Some family friends of ours had a 24-year-old son spend several months last year backpacking through India and Nepal. He ended up at the foot of Mount Everest and took a solitary walk from Everest base camp (16,000 feet elevation) to snap some exciting glacier pictures before heading home the next day. That was the last anyone saw of him.

Seeing his parents deal with their frantic fear, a fully mounted rescue operation, and finally resignation that he was dead, truly brought home to me that as a parent you never stop worrying. You simply lose some of your ability to protect your children so immediately. I know, now that I’m a parent, that his mother and father didn’t start worrying when their son set foot on Everest; their worries began months earlier, when their son packed his travel bag and headed out.

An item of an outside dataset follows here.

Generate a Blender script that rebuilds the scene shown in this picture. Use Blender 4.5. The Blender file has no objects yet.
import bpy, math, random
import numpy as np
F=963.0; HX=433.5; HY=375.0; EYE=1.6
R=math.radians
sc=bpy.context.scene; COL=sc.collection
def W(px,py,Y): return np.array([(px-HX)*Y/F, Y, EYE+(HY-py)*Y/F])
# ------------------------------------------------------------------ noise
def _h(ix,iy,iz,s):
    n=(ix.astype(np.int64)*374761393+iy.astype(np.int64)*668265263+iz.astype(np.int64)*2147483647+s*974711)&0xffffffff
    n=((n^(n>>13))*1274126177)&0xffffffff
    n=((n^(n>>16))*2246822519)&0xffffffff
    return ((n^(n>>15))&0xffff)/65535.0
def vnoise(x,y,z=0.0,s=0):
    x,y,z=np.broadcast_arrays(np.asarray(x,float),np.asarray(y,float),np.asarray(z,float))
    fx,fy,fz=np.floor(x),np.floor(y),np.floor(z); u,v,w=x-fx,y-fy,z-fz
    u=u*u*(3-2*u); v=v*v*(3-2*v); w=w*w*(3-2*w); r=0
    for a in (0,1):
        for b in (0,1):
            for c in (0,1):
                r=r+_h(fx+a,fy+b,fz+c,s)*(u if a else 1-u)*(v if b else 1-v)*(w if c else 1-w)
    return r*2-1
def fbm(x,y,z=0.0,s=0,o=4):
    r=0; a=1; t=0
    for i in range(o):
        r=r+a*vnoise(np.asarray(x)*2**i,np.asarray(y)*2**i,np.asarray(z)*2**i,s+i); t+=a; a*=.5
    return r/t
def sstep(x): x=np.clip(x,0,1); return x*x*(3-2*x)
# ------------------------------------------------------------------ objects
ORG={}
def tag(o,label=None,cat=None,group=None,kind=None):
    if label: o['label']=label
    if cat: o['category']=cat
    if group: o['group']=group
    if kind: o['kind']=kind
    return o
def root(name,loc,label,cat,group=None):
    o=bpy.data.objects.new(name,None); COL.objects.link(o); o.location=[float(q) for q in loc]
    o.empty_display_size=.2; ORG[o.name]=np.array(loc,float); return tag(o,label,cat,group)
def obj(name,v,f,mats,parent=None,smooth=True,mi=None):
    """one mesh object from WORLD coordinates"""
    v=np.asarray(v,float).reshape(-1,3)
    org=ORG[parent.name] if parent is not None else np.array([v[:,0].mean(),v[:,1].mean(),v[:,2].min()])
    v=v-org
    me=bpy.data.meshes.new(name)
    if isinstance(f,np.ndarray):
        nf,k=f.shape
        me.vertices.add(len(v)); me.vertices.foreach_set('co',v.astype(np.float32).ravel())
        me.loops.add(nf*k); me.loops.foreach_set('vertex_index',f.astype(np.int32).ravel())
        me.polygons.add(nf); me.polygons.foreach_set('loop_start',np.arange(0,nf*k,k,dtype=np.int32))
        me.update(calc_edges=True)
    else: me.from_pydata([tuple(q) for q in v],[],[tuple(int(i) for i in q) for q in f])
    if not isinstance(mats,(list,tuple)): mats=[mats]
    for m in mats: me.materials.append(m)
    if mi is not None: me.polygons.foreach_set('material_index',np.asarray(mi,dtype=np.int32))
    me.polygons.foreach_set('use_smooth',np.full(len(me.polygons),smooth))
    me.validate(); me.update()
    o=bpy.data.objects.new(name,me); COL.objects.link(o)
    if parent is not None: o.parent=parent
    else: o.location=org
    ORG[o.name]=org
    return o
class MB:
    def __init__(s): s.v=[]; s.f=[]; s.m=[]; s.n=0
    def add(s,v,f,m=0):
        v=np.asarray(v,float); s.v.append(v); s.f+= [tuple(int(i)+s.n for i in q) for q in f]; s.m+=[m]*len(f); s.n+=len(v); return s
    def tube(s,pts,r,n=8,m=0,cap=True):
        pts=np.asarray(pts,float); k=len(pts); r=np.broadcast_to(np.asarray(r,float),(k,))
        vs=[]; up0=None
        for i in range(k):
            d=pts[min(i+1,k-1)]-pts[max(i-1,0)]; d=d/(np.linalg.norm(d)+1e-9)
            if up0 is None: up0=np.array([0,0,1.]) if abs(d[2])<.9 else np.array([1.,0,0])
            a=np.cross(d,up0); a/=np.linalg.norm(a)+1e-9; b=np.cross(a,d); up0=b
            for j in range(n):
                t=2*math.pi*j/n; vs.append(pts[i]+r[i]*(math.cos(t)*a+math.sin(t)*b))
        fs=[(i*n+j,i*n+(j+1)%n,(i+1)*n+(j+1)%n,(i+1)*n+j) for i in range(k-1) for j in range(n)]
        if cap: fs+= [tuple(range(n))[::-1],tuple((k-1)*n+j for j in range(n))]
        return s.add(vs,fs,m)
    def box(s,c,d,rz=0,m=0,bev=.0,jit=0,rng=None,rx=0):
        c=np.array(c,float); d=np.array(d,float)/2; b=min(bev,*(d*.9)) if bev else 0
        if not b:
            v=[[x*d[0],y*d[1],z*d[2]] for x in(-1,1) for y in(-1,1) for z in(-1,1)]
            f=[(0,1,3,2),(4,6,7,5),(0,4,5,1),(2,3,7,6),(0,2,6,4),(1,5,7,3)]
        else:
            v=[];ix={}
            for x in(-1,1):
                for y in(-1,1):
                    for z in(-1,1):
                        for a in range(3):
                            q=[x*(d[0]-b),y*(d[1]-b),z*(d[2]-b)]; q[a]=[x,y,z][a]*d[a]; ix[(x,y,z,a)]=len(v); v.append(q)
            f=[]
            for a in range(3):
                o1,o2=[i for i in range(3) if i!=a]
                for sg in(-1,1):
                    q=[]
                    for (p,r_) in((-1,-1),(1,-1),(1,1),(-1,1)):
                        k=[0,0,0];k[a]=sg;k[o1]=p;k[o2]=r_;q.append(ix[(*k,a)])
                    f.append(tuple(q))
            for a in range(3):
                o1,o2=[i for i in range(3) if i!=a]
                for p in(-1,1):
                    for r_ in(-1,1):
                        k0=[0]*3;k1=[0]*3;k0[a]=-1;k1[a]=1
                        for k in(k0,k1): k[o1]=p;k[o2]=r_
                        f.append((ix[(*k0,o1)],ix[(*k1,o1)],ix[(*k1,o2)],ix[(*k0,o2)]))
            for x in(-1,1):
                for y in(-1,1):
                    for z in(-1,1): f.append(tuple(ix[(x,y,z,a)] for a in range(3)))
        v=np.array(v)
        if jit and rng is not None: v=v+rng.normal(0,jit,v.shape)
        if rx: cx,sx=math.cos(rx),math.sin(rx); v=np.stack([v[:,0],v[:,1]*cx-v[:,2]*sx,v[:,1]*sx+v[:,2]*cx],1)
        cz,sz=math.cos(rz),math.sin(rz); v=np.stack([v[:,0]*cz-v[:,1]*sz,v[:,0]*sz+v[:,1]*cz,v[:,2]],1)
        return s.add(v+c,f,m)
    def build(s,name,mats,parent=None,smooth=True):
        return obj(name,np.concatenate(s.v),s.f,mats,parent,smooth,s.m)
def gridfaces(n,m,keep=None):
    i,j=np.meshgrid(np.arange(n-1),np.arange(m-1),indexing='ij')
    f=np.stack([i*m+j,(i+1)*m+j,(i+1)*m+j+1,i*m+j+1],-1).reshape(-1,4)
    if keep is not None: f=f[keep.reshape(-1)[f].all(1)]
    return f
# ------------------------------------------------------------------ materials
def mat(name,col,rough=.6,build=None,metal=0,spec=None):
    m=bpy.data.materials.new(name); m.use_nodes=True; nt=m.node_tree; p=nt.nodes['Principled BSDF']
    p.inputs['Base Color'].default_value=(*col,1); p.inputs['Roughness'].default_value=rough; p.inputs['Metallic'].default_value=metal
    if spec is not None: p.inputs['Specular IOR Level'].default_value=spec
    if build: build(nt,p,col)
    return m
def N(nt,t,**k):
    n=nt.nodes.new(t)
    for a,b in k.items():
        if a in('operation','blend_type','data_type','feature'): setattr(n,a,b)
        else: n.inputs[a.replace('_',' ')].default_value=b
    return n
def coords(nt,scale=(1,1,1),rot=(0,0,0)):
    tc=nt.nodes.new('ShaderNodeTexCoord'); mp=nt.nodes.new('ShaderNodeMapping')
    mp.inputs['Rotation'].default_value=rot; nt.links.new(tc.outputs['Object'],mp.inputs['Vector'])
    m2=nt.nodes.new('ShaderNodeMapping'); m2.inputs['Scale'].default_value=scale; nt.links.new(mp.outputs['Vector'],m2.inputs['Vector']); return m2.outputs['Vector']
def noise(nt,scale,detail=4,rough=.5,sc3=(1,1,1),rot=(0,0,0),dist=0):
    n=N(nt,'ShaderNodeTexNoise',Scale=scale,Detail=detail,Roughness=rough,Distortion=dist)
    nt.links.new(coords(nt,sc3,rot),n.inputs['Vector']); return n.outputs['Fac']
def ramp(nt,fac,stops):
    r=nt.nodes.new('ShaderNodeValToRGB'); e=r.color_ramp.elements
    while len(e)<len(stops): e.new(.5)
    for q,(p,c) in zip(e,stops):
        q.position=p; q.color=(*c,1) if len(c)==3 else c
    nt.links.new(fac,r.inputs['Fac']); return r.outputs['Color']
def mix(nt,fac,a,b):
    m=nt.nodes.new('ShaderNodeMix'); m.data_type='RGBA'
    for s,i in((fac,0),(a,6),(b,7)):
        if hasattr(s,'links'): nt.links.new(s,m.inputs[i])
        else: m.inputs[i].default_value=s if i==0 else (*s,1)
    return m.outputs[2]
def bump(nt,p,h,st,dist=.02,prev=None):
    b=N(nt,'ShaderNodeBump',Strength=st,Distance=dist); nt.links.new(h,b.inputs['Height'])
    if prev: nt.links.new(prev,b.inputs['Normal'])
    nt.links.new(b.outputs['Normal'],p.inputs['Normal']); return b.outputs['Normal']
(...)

So what do you do? Of course, the older your children get, the more your grasp loosens; it has to. But the fears don’t lessen. I’m fortunate in that I have Christ to comfort me – turning my burdens and fears over to Him is the only way I stay sane, and I know He loves Maddie even more than I do. But it’s a double-edged sword: I daily have to turn Maddie over to Him, knowing she is His, and I’ve just got her for safekeeping for a few decades. That I am entrusting Him with her life is at once the scariest and most comforting thought I have.

I trust God with Maddie’s life, since after all, He created her; she was His before she was mine. But it doesn’t mean I don’t continue to worry, continue to stand vigilant guard over her. My girlfriend is also a Christian and I know she feels the same way about her son.

But it doesn’t mean she’s not going to check the crib every time she puts her son down now.